On Mon, 9 Aug 2004, Dr A V Le Blanc wrote:
On Saturday August 7, Christoph Hellwig, a Linux kernel developer, gave a presentation at Leeds on Linux filesystems. He said that AFS was a buggy filesystem with a very messy code base, and that people should stay away from openafs, which was particularly unreliable. I don't want to blame Christoph, who seems to have
Would you blame a president if his security advisors gave him bad advice, and he acted on it without checking otherwise? While your words may or may not reflect the position of your employer, your wife, etc, one would hope they reflect your own position, and thus you are the only person to blame for them.
Of course, you might remember that around 2.4.10 the Linux VM system was revamped, and there were some problems... would it be fair for me to tell you to avoid the Linux kernel because it's buggy, and instead use Windows?
And my recollection was that the first syscall hook patch I did (which at the time was just copied from the nfssrvctl hook already in the Linux kernel) drew the least helpful response from none other than Mr Hellwig.
I might be wrong, but if I am, it's certainly not 180 degrees wrong.
picked up some anti-AFS feeling from some other kernel programmers, but shouldn't we be doing something or other to counter this bad press?
Probably.

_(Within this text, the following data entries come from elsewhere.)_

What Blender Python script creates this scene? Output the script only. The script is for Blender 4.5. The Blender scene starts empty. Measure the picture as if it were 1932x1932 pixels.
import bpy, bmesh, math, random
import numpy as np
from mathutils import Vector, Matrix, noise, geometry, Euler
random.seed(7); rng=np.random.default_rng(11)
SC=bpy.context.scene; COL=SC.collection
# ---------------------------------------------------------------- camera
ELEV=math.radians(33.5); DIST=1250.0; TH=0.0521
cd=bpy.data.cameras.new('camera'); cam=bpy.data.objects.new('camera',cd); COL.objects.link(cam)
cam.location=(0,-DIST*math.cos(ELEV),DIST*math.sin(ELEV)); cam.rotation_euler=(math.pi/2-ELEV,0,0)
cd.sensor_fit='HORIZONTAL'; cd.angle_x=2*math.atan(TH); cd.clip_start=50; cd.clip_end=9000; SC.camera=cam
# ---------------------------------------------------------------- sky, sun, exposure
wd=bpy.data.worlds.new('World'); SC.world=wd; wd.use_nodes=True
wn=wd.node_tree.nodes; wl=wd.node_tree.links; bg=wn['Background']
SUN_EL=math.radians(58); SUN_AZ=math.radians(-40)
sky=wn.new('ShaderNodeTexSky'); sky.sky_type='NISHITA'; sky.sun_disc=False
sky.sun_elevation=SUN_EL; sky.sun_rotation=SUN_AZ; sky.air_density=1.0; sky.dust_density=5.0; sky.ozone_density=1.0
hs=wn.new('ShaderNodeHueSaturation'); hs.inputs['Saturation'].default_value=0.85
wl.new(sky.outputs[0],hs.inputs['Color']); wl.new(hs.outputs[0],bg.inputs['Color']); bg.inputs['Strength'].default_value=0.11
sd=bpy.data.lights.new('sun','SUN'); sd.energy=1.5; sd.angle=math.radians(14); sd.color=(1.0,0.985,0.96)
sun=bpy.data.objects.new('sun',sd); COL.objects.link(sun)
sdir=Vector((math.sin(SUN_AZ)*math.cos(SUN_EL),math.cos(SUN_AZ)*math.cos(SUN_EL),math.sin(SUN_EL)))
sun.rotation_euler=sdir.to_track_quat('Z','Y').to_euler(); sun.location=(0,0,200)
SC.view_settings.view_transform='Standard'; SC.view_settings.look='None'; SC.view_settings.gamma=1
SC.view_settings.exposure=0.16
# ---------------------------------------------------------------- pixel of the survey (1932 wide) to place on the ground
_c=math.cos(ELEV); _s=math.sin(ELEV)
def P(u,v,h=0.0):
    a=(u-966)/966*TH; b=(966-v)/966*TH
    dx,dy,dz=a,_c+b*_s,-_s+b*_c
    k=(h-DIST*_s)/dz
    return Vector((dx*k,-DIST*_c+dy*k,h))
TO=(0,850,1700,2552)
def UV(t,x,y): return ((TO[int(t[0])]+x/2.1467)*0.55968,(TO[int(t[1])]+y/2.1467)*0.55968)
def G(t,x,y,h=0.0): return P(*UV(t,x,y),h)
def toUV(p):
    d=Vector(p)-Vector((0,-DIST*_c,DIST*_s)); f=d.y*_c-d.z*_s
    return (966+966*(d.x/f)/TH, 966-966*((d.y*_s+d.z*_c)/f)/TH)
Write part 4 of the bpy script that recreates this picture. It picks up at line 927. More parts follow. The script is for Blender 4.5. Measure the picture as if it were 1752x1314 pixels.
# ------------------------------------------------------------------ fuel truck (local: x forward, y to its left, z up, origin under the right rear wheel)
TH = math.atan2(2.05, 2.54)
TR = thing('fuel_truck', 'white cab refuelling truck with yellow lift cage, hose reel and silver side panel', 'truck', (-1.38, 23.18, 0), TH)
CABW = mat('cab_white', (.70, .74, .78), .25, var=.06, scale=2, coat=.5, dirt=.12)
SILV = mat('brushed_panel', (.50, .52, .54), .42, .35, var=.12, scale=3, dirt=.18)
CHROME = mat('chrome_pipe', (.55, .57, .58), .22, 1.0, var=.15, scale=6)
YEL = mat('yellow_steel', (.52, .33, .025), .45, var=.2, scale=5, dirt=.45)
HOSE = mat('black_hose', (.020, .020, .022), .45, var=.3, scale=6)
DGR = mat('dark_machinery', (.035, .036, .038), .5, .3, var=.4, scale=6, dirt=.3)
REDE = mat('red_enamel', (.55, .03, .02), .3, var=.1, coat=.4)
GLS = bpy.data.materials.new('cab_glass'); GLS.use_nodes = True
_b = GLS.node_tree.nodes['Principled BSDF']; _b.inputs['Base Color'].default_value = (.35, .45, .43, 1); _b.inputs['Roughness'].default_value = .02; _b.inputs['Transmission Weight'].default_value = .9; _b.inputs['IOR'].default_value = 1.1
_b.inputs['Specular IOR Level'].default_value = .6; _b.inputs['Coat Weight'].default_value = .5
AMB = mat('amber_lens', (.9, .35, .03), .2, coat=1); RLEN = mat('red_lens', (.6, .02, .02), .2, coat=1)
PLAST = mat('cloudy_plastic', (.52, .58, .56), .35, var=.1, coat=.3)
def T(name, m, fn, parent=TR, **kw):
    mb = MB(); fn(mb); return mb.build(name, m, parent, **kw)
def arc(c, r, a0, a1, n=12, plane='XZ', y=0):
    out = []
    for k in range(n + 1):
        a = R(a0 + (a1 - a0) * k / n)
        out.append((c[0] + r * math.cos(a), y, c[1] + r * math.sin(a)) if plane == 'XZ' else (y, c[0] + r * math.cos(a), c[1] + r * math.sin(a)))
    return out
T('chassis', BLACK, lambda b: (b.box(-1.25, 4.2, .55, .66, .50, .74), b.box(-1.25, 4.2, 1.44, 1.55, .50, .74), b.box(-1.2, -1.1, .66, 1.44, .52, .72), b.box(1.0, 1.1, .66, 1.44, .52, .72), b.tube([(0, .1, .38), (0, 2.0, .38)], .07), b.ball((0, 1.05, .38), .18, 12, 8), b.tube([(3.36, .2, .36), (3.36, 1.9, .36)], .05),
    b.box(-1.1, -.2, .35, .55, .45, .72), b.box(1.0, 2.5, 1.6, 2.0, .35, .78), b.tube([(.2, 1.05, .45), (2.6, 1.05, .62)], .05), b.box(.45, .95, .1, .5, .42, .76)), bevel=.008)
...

I couldn't tell you what. I'd love to hear some thoughts on it.
About all I can think of is the problem of the other solutions in this problem space, and pretty much everything interesting that I see is either single platform, or less useful on platforms other than its "primary" platform. OpenAFS 1.3.70 will probably have binary builds for more than 20 platforms when you count multiple OS versions.